Oddly enough, near the top of the fortress there were a few old rooms that had been converted into a small bar. D and I had drinks near a wall where young soldiers were once trained to fire artillery.


I woke up on our second day in Donostia in extreme pain. My ribs were in agony from the fall I had in Barcelona chasing the pick pocketers. Despite this, D somehow convinced me that we should go ocean kayaking. We walked to the beach and I asked for the kayaks in perfect Spanish. But, when the girl who ran the stand asked if it was our first time, I hesitated and D stepped in to say that we'd both kayaked on white water rivers before, just not the ocean.

Of course, neither of us have white water kayaked ever in our lives, but she was more than pleased with this explanation (and possibly our confident smiles) and eagerly gave us the faster, larger, much tippier kayaks. D an I shrugged, laughed and drug them to the water.

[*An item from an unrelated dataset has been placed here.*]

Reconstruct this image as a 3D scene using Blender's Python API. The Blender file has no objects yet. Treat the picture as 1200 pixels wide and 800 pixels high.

The wind was heavy because of a storm out past the bay and that made the waves severe for Donostia. We struggled to learn how to handle the boats, but neither of us ever turned over. It was a serious two hour workout, but I don't think I'll ever forget the feeling of paddling out to the end of the bay, at the edge of the island that capitulates San Sebastian, and just letting the kayak roll in the waves while we stared out over the silver waters of the Atlantic Ocean. I mused to D that this was actually the closest we were going to be to home before we actually went back home.

The last night in San Sebastian involved a bunch of Americans and a lot of alcohol. The Americans were the kind of Americans that reminded us of why we left America in the first place. I limped behind the group, my ribs pulsing after the kayaking and got an Australian girl to take pity on me, sharing some pain killers before we left the next morning for Bilbao.